Before we moved we were arguing about her and he told me that they were just friends, had good banter, she was 'bubbly' whatever the fuck that means and that's all there was to it.

But he has just been so absent and grumpy for so long, totally disengaged, and when she came to our house she looked at me so oddly, like she was almost frightened - but in theory she wouldn't have even known who I was as we have never met.

anyway I have been working today and tomorrow I am going to get out and do some stuff. To be honest I think our relationship actually ended a while back in all but name - he has made zero effort with me for ages but i was just too busy to notice it slowly sliding away to nothing. His father was a cheat and had a docile wife who turned a blind eye, think he has turned out the same.
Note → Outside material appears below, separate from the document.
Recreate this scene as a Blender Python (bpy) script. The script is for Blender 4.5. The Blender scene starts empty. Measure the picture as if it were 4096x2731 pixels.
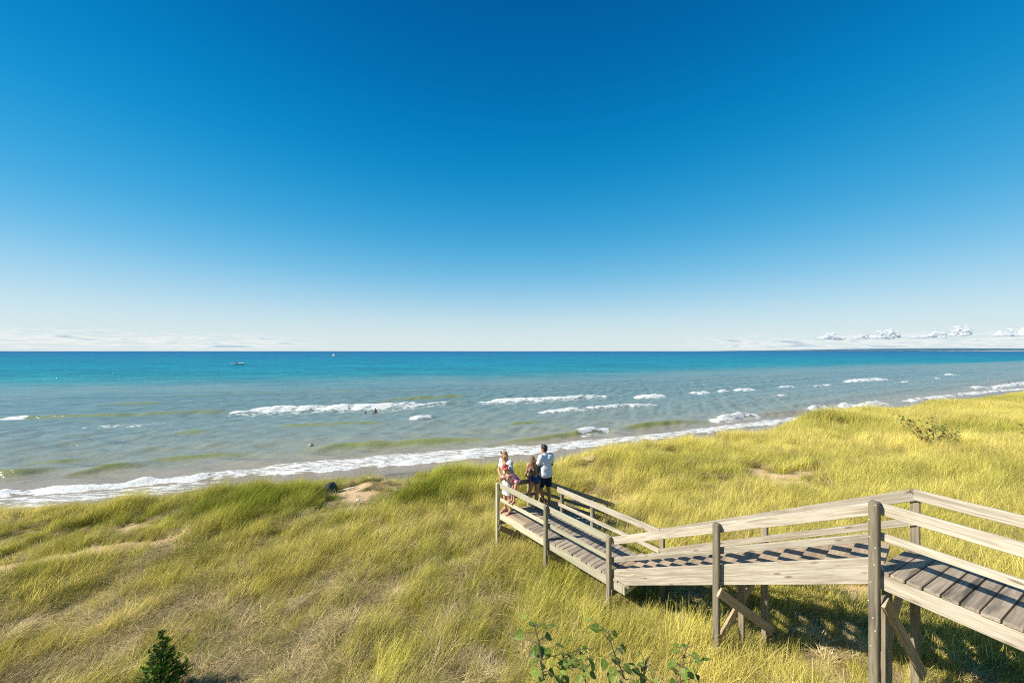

And yes the crying just felt manipulative. I am easily guilted into feeling bad and he knows that. think he has given up tonight. Part of me just thinks it would be easier without him. He's hard work and old fashioned and treats me like the little wife. Feel like I have had a big wake up call.

OP posts:
Oldstyle · 31/10/2018 22:29

Maybe there is another future possibility - if you still want it/him? It might be that this is the moment that reminds him that you are worth holding on to, that wakes him up to what he's put at risk. It could provide an opportunity to rebuild the relationship. Sounds as if both of you had checked out, not just your OH. It's surely worth trying some counselling to see if you can both find your way back to whatever it was that brought you together in the first place? Hope you make it. Single parenting can be tough for everyone.

Lionsandtiger · 01/11/2018 06:42

The initiating sex thing is often due to guilt, or because his affair has ignited his sexual side. I think having an emotional affair is harder than a mistake one night stand tbh, it's the infatuation, lust and desire over a period of time that erodes trust. I really think he should explain fully what happened and may be get on counselling asap.

Sadly being loyal and raising children doesn't seem enough for some husbands (such as my ex).

escapehatchneeded · 02/11/2018 09:02

Thanks all. oldstyle your comments really cut through all the overthinking and made sense. Just what I needed to hear. Thank you!

OP posts:
Chamomileteaplease · 02/11/2018 13:00

I agree with Oldstyle - this may be a wake up call. You recognise yourself that things had got stale and boring. Unfortunately he had someone at work right in front of his face who was attractive and flirty. Who knows what you might have done if you had had the same?!

She's gone. If you can have an honest chat and clear the air. If you can both be committed to putting some effort into your relationship then things could be great between you. I am not underestimating the pain of him fancying someone else but it does sound like he didn't actually go to bed with her thank god.

I really wish you well - this must happen to millions of people out there. Marriage is tough.